The rats on the street, all dance ’round my feet.
They seem to say “Kaldi, your job sure sucks!”
So oh oh, don’t make me late, cuz I need to get down to Starbucks!

Good morning, Starbucks!
There’s the lady who gets “frappes!”
There’s the bum who knows my name!
I’m really nice, but they still complain!
Good morning, Starbucks!
And someday when I just can’t go on, the world’s gonna wake up and see…
Starbucks killed Kaldi!

I know every drink. I know every song.
I know there’s a place where I belong.
I know there are better jobs out there, I’ll bet!
So someone please take be before I drop dead!!!

Oh oh oh give me a chance!
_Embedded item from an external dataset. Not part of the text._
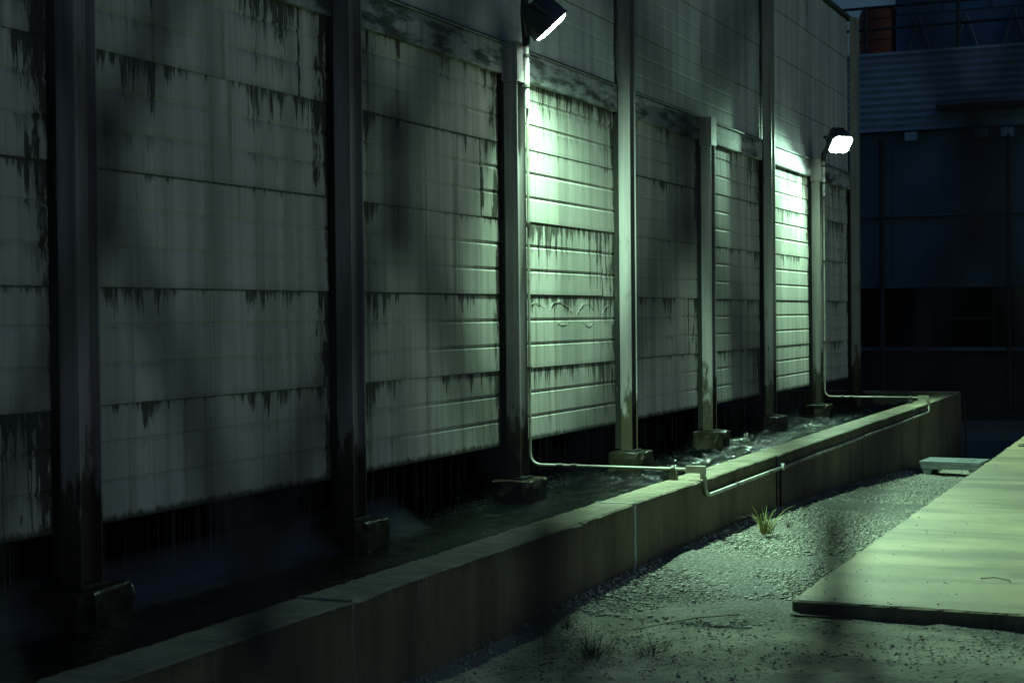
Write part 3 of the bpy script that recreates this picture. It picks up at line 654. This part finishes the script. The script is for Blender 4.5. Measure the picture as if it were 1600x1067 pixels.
n3 = 700
X = sx0 + .03 + 4.5 * rng.uniform(0, 1, n3) ** 1.6; Y = sy0 + .03 + 9 * rng.uniform(0, 1, n3) ** 1.5
o = pebbles('slab_grit', X, Y, np.minimum(rng.gamma(1.3, .0022, n3) + .0012, .009), M['stone'], 'loose grit and crumbs lying on top of the slab')
co = np.empty(len(o.data.vertices) * 3); o.data.vertices.foreach_get('co', co); co = co.reshape(-1, 3); co[:, 2] += .094 - np.repeat(ground_z(X, Y), 8); o.data.vertices.foreach_set('co', co.ravel()); o.data.update()
def tuft(x, y, n_, h, spread, mat, label, group='grass tufts'):
    z = float(ground_z(np.array(x), np.array(y))) + (.05 if x < -3.1 else 0); t = thing('grass_tuft', label, 'grass', (x, y, z), group)
    mb = MB(); rn = random.Random(int(x * 1000 + y * 77))
    for k in range(n_):
        a = rn.uniform(0, 6.28); hh = h * rn.uniform(.45, 1.1); le = spread * rn.uniform(.2, 1.2); r_ = spread * rn.uniform(0, .35)
        p0 = Vector((math.cos(a) * r_, math.sin(a) * r_, -.01)); d_ = Vector((math.cos(a + rn.uniform(-.6, .6)), math.sin(a + rn.uniform(-.6, .6)), 0)); sd = Vector((-d_.y, d_.x, 0)) * (rn.uniform(.003, .006) if mat is M['grass'] else rn.uniform(.0015, .0035))
        dr = rn.uniform(.0, .45) * hh; v = []
        for t_ in (0, .35, .7, 1.0):
            p = p0 + d_ * le * t_ ** 1.6 + Vector((0, 0, hh * t_ - dr * t_ ** 3)); w_ = 1 - t_ * .92
            v += [p - sd * w_, p + sd * w_]
        mb.add(v, [(0, 1, 3, 2), (2, 3, 5, 4), (4, 5, 7, 6)])
    mb.build('blades', mat, t); return t
tuft(-3.20, 12.30, 70, .26, .20, M['grass'], 'bright green grass tuft growing against the middle of the basin wall')
tuft(-3.12, 12.75, 12, .16, .13, M['dead'], 'thin withered sprig just behind the bright grass tuft')
tuft(-2.95, 7.75, 110, .20, .34, M['grass_dark'], 'dull broad grass clump in the dark foreground by the wall foot')
tuft(-2.68, 7.95, 60, .12, .28, M['grass_dark'], 'low dull grass to the right of the broad foreground clump')
tuft(-3.25, 8.15, 30, .15, .14, M['grass_dark'], 'dull thin grass tuft right at the foot of the basin wall, nearest the wall')
tuft(-2.29, 9.22, 16, .045, .04, M['grass'], 'tiny bright green tuft at the front corner of the slab')
tuft(-2.31, 9.75, 22, .08, .07, M['dead'], 'withered grass along the slab edge nearest the corner')
tuft(-2.33, 10.35, 26, .09, .08, M['dead'], 'withered grass along the slab edge, second from the corner')
tuft(-2.36, 11.2, 20, .07, .08, M['dead'], 'withered grass along the slab edge, third and farthest from the corner')
# fallen leaves, twigs and litter in the dirt
mb = MB(); rn = random.Random(5)
for k in range(380):
    x, y = rn.uniform(-3.4, 1.2), rn.uniform(6.2, 9.1)
    if rn.random() < .45: x, y = rn.gauss(-1.95 + rn.choice([-.95, -.2, .9]), .30), rn.gauss(8.3 + rn.choice([-.5, .1, .55]), .16)
    if y > 9.12 and x > -2.3: continue
    z = float(ground_z(np.array(x), np.array(y))) + rn.uniform(.008, .022); a = rn.uniform(0, 6.28); l_, w_ = rn.uniform(.008, .035), rn.uniform(.003, .012)
    u = Vector((math.cos(a), math.sin(a), rn.uniform(-.3, .3))) * l_; s_ = Vector((-math.sin(a), math.cos(a), rn.uniform(-.4, .4))) * w_; c = Vector((x, y, z))
    mb.add([c - u, c + s_, c + u, c - s_, c + Vector((0, 0, .004))], [(0, 1, 4), (1, 2, 4), (2, 3, 4), (3, 0, 4)])
tag(mb.build('leaf_litter', M['dead']), 'dark fallen leaf scraps scattered over the foreground dirt', 'leaf litter', kind='stuff')
def twig(pts, r, label):
    c = Vector(pts[0]); mb = MB(); mb.tube(off(pts, c), r, 5); o = mb.build('twig', M['dead']); o.location = c; return tag(o, label, 'twig', 'twigs')
twig([(-2.22, 9.08, .02), (-2.05, 9.07, .024), (-1.86, 9.10, .018)], .006, 'thin twig lying along the foot of the slab front near its corner')
twig([(-1.3, 10.3, .098), (-1.22, 10.33, .104), (-1.12, 10.28, .098)], .003, 'thin twig lying on top of the pale slab')
twig([(-2.95, 8.35, .015), (-2.7, 8.75, .03), (-2.5, 9.0, .02)], .003, 'long thin twig on the dirt pointing to the slab corner')
def scrap(x, y, s_, label, mat):
    mb = MB(); rn = random.Random(int(x * 999)); z = float(ground_z(np.array(x), np.array(y))) + .012
    P = [(math.cos(a) * s_ * rn.uniform(.6, 1.2), math.sin(a) * s_ * rn.uniform(.5, .9), rn.uniform(0, s_ * .5)) for a in np.linspace(0, 6.28, 8)[:-1]]
    mb.add(P + [(0, 0, s_ * .7), (0, 0, -s_ * .1)], [(k, (k + 1) % 7, 7) for k in range(7)] + [((k + 1) % 7, k, 8) for k in range(7)])
    o = mb.build('litter_scrap', mat); o.location = (x, y, z); return tag(o, label, 'litter', 'litter scraps')
scrap(-2.28, 9.10, .028, 'crumpled white scrap at the front corner of the slab', M['litter'])
scrap(-2.74, 8.05, .018, 'small whitish scrap on the dirt beside the dull grass', M['litter'])
scrap(-2.96, 11.1, .016, 'tiny blue scrap lying on the lit gravel', plain('blue_scrap', (.05, .10, .45), (.04, .08, .35)))
scrap(-3.06, 11.2, .014, 'tiny pink scrap lying on the lit gravel', plain('pink_scrap', (.55, .22, .20), (.45, .18, .16)))
scrap(-2.42, 8.83, .02, 'small dark lump on the dirt below the slab corner', M['dead'])
# lifting eye on the slab
mb = MB(); ringp = [(math.cos(a) * .10, math.sin(a) * .10, .012) for a in np.linspace(0, 2 * math.pi, 25)]; mb.tube(ringp, .012, 8, cap=False)
o = mb.build('steel_ring', M['steel'], smooth=True); o.location = (-2.03, 20.56, .094); tag(o, 'dark steel ring lying flat on the slab at the right edge', 'ring')

# pale plastic stool-like cover on the grit at the far end of the wall
bx = thing('plastic_step', 'pale plastic step with slotted top standing on the gravel behind the slab', 'step', (-3.36, 20.5, float(ground_z(np.array(-3.3), np.array(20.5)))))
bx.rotation_euler = (0, 0, R(-4)); hh = .19
mb = MB(); mb.prism([(0, 0), (.80, 0), (.78, .035), (.02, .035)], 'y', 0, .62); o = mb.build('top', M['plastic'], bx); o.location = (0, 0, hh - .035)
mb = MB(); mb.box((.02, .015, -.06), (.78, .035, 0)); o = mb.build('apron', M['plastic'], bx); o.location = (0, 0, hh - .035)
for k, (x, y) in enumerate(((.02, .04), (.62, .04), (.02, .46), (.62, .46))):
    mb = MB(); mb.prism([(0, 0), (.15, 0), (.13, -hh + .035), (.03, -hh + .035)], 'y', 0, .12); o = mb.build('leg', M['plastic'], bx); o.location = (x, y, hh - .036)
for a in range(2):
    for b in range(3):
        mb = MB(); mb.box((0, 0, 0), (.05, .05, .004)); o = mb.build('slot', M['slot'], bx); o.location = (.44 + b * .085, .20 + a * .2, hh - .0025)
mb = MB(); mb.tube([(0, 0, 0), (.012, .02, .35), (-.02, .012, .95)], .012, 7); o = mb.build('iron_rod', M['rust']); o.location = (-3.50, 25.95, -.58); tag(o, 'thin rusty rod leaning at the far corner of the basin wall', 'rod')

# ================================================================== BUILDING BEHIND
YB = 36.0
bld = thing('plant_building', 'dark plant building behind the tower with ribbed blue-grey parapet above blank wall', 'building', (-4, YB, -.6))
B0 = Vector(bld.location)
def bpart(mb, name, mat, parent=None):
    mb.v = [tuple(Vector(p) - B0) for p in mb.v]; return mb.build(name, mat, parent or bld)
xa, xb = -22.0, 14.0
mb = MB(); mb.box((xa, YB, 2.36), (xb, YB + 8, 5.78)); bpart(mb, 'upper_wall', M['bwall'])
mb = MB(); mb.box((xa, YB - .12, 2.30), (xb, YB - .001, 2.42)); bpart(mb, 'ledge', M['bwall'])
mb = MB(); mb.box((xa, YB + .02, -.9), (xb, YB + 8, .90)); bpart(mb, 'lower_wall', M['bdado'])
mb = MB(); mb.box((xa, YB - .10, .90), (xb, YB + .25, .98)); bpart(mb, 'sill', M['bwall'])
mb = MB(); mb.box((xa, YB - .35, -.9), (xb, YB + .015, -.42)); bpart(mb, 'plinth', M['bdado'])
# horizontal ribs: one long sheet, real corrugation
P = []
z = 5.79; pit = .155
while z < 7.46:
    P += [(-.13 - .045 * math.cos(2 * math.pi * q / 8), z + pit * q / 8) for q in range(8)]; z += pit
top = P[-1][1]
mb = MB(); mb.prism([(YB + a, b) for a, b in P] + [(YB + .1, top), (YB + .1, 5.79)], 'x', xa, xb); bpart(mb, 'ribbed_parapet', M['corr'])
mb = MB(); mb.box((xa, YB - .2, top), (xb, YB + .2, top + .06)); bpart(mb, 'parapet_cap', M['corr'])
xp = np.arange(xa + 1.0, xb, 3.02)
for x in xp:
    mb = MB(); mb.box((x, YB + .03, .985), (x + .28, YB + .28, 2.355)); bpart(mb, 'pier', M['bdado'])
    f_ = MB(); f_.box((x + .283, YB + .14, .985), (x + 3.017, YB + .20, 2.355)); pn = bpart(f_, 'window_pane', M['pane'])
    mb = MB(); mb.box((x + 1.62, YB + .09, .985), (x + 1.68, YB + .139, 2.355)); bpart(mb, 'mullion', M['bdado'], pn)
    mb = MB(); mb.box((x + .283, YB + .09, 1.60), (x + 1.62, YB + .139, 1.64)); bpart(mb, 'mullion', M['bdado'], pn)
mb = MB(); mb.box((-5.35, YB - .75, 6.16), (3.0, YB - .17, 6.24)); bpart(mb, 'canopy', M['rail'])
for x in (-6.1, -4.6, -4.05):
    mb = MB(); mb.box((x, YB - .22, 5.55), (x + .26, YB - .13, 5.74)); bpart(mb, 'bracket', M['corr'])
for x in np.arange(xa + .4, xb, 1.52):
    mb = MB(); mb.box((x, YB - .012, 2.425), (x + .05, YB - .001, 5.70)); bpart(mb, 'wall_batten', M['bwall'])
for x, r_ in ((-6.62, .06), (-3.9, .045)):
    mb = MB(); mb.tube([(x, YB - .19, -.4), (x, YB - .19, 5.6)], r_, 8); bpart(mb, 'downpipe', M['bdado'])
mb = MB(); mb.tube([(xa, YB - .07, 3.9), (xb, YB - .07, 3.9)], .035, 8); bpart(mb, 'service_pipe', M['bwall'])
# roof railing
rail = thing('roof_railing', 'black two-rail pipe railing along the roof edge behind the tower', 'railing', (-4, YB, top + .06))
zb = top + .06
for x in np.arange(-21.4, 13, 2.02):
    mb = MB(); mb.tube([(0, 0, 0), (0, 0, 1.08)], .05, 8); o = mb.build('post', M['rail'], rail); o.location = (x + .27 + 4, 0, 0)
for zz in (1.05, .56):
    mb = MB(); mb.tube([(-18, 0, zz), (18, 0, zz)], .033, 8); mb.build('rail', M['rail'], rail)
# caged ladder head at the right
mb = MB()
lad = thing('roof_ladder', 'dark hooped ladder head at the right of the roof railing', 'ladder', (-3.55, YB - .1, zb))
for x in (0, .42):
    mb = MB(); mb.tube(bend([(x, 0, -1.6), (x, 0, 1.25), (x, .5, 1.25)], .2), .028, 8); mb.build('stile', M['rail'], lad, True)
for k in range(8):
    mb = MB(); mb.tube([(0, 0, -1.4 + .32 * k), (.42, 0, -1.4 + .32 * k)], .016, 6); mb.build('rung', M['rail'], lad)
# rooftop equipment
tk = thing('orange_tank', 'dull orange round tank on the roof behind the railing', 'tank', (-7.30, YB + 3.4, top))
mb = MB(); prof = [(.0, 1.75), (.32, 1.73), (.45, 1.66), (.5, 1.52), (.5, 0)]
nn = 28; mb.v = [(r_ * math.cos(2 * math.pi * k / nn), r_ * math.sin(2 * math.pi * k / nn), z) for r_, z in prof for k in range(nn)]
for a in range(len(prof) - 1):
    for k in range(nn): mb.f.append((a * nn + k, a * nn + (k + 1) % nn, (a + 1) * nn + (k + 1) % nn, (a + 1) * nn + k)); mb.m.append(0)
mb.build('shell', M['orange'], tk, True)
for zz in (.4, .9, 1.4):
    mb = MB(); mb.tube([(.505 * math.cos(a), .505 * math.sin(a), zz) for a in np.linspace(0, 2 * math.pi, 29)], .02, 6, cap=False); mb.build('band', M['orange'], tk)
cb = thing('rooftop_cabinet', 'large blue panelled cabinet with braces on the roof at the top right', 'cabinet', (-6.85, YB + 3.0, top))
mb = MB(); mb.box((0, 0, 0), (9, 2.5, 2.9)); mb.build('casing', M['bluebox'], cb)
for k in range(8):
    mb = MB(); mb.box((0, -.05, 0), (1.0, -.003, 1.15)); o = mb.build('panel', M['bluebox'], cb); o.location = (.06 + k * 1.1, 0, 1.45)
    for s_ in (-1, 1):
        mb = MB(); mb.tube([(.5, -.08, 1.35), (.5 + s_ * .42, -.08, 0)], .04, 6); o = mb.build('brace', M['brace'], cb); o.location = (.06 + k * 1.1, 0, 0)

# ================================================================== WIRE FENCE the camera looks through, far out of focus
fc = CAM + F0 * 0.33
fence = thing('wire_fence', 'dark wire mesh fence close to the camera, blurred far out of focus', 'fence', (fc.x, fc.y, 0.0))
CW, RH = 0.0600, 0.0850            # cell width, height of half a cell
xa_, za_ = 0.0375, 1.78 + 0.0285   # one crossing of the mesh
def strand(x0, x1, name='wire'):
    pts = []; k0 = -14; k1 = 7
    for k in range(k0, k1):
        z = za_ + k * RH; x = x0 if k % 2 == 0 else x1; d_ = (x1 - x0) * (1 if k % 2 == 0 else -1)
        for t_ in (-.17, -.06, .06, .17):
            pts.append(R0 * (x + d_ * max(0, abs(t_) - .05) * .9) + Z0 * (z + t_ * RH) + F0 * (.0015 * math.sin(t_ * 9 + (x1 > x0) * 3)))
    mb = MB(); mb.tube(pts, .0027, 5, cap=False); mb.build(name, M['wire'], fence, True)
for j in range(-8, 9):
    strand(xa_ + j * CW, xa_ + j * CW + CW / 2 - .0016); strand(xa_ + (j + 1) * CW - .0016, xa_ + j * CW + CW / 2)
Because when I start to dance, Mila Kunis will cry!
Oh oh oh something inside of me starts to snap, when you order “fraps.”
My lead tells me “no,” but fashion says “GO!”
This bullshit apron has got to go…
So oh oh don’t make me wait one more moment for you to decide
(Good morning… good morning…. bitch needs to order right now)!!

I hate you, Starbucks!
Every shift seems like I get fucked!
Every night is a nightmare! I need a raise but you just don’t care!
And I promise, Starbucks,
That someday when I get out of here, the world’s gonna wake up and see…
Gonna wake up and see….
You did not kill me.
You did not kill me. (Yes more or less we are the free)
You will not kill me!!!

*headset dings* Welcome to Starbucks, my name is Kaldi. What can I get started for you?